Prayer group raises money to find missing Long Island nun
A fundraising initiative to help locate a nun from Long Island who’s not been heard from since July 6 while visiting Austria has brought in more than $8,000 since its launch nearly two weeks ago.
With a goal of $25,000, the money is earmarked for private investigators in Austria to explore further explanations for the disappearance of Sister Eileen Christie, beyond the possibility of her being “lost during one of her daily swims” in Lake Hallstatt, according to Gofundme.com/sistereileen.

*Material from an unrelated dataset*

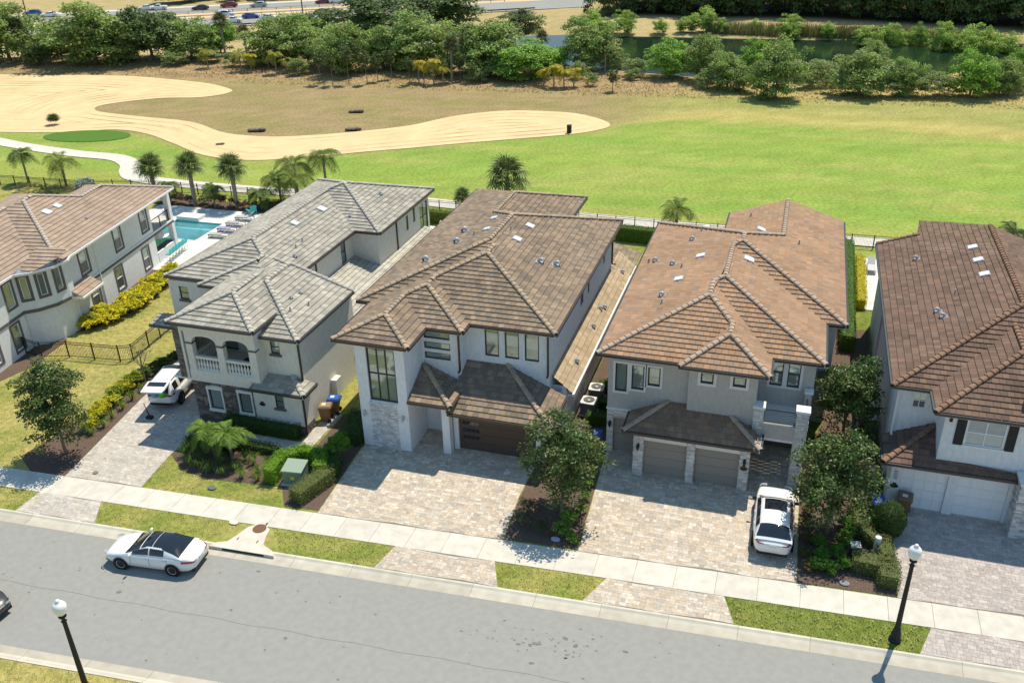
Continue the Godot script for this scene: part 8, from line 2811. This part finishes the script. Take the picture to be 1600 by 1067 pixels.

In fact, investigators started Friday, with plans to re-interview local police and others who made statements, looking, too, for further leads, said Andy Kelsch, 48, of Northport.
He and his wife are one of five couples, all belonging to a monthly prayer group, Teams of Our Lady, who are behind the fundraising page, he said. Sister Eileen has served as spiritual director of the prayer group.
They have been working in conjunction with Sister Eileen’s nephew, Bill Freda of Valley Stream, in attempts to move the investigation along and keep focus on her disappearance.
Sister Eileen, 72, a retired St. Anthony’s High School teacher, wrote July 6 in an email of her plans to head out to a supermarket in the town of Hallstatt to buy food, Freda said in mid-July.
After hearing no further word, he called her lodgings in Innsbruck, which was her next destination, on July 11, only to hear that she had not arrived as expected on July 9.
He then called her hostel in Hallstatt, he said, and was told she had not been seen there since July 6 and her belongings were still in her room.
Christie, an avid hiker and swimmer, is a veteran solo traveler, Freda said. Investigations by local police have included checking local hiking trails and searching the lake and area around it, he said.
Christie, with the Sisters of St. Joseph, Brentwood, had just retired after 25 years teaching theology at St. Anthony’s High School, Brother Gary Cregan, the South Huntington school’s principal, told News 12 Long Island in July.
As of Monday, around 130 people had made donations to the GoFundMe.com page launched Aug. 12, with the effort shared more than 500 times on Facebook.
Word of the fundraising endeavor was also posted on Friar Alumni, the St. Anthony’s High School Alumni Facebook page, followed by a playful video of Sister Eileen in a kitchen singing the praises of bananas. The video post, viewed 26,000 times, has also been shared on Facebook more than 270 times.
“The fundraising effort has been successful thanks to the efforts of so many people that know and love Eileen,” Kelsch said. “Social media has been a vital engine behind the effort.”
The aim, he said, is to expand the search beyond that for just remains. If Sister Eileen did perish on a hiking trail or during a swim, “it couldn’t have been a better ending,” he said, given her love for the outdoors.
Still, “there is the possibility, as narrow as it might be,” that there’s another explanation — confusion or amnesia, perhaps, or, given her trusting nature, befriending the wrong person.
“Just knowing she could be somewhere,” even possibly being held, “it’s what drives us,” he said.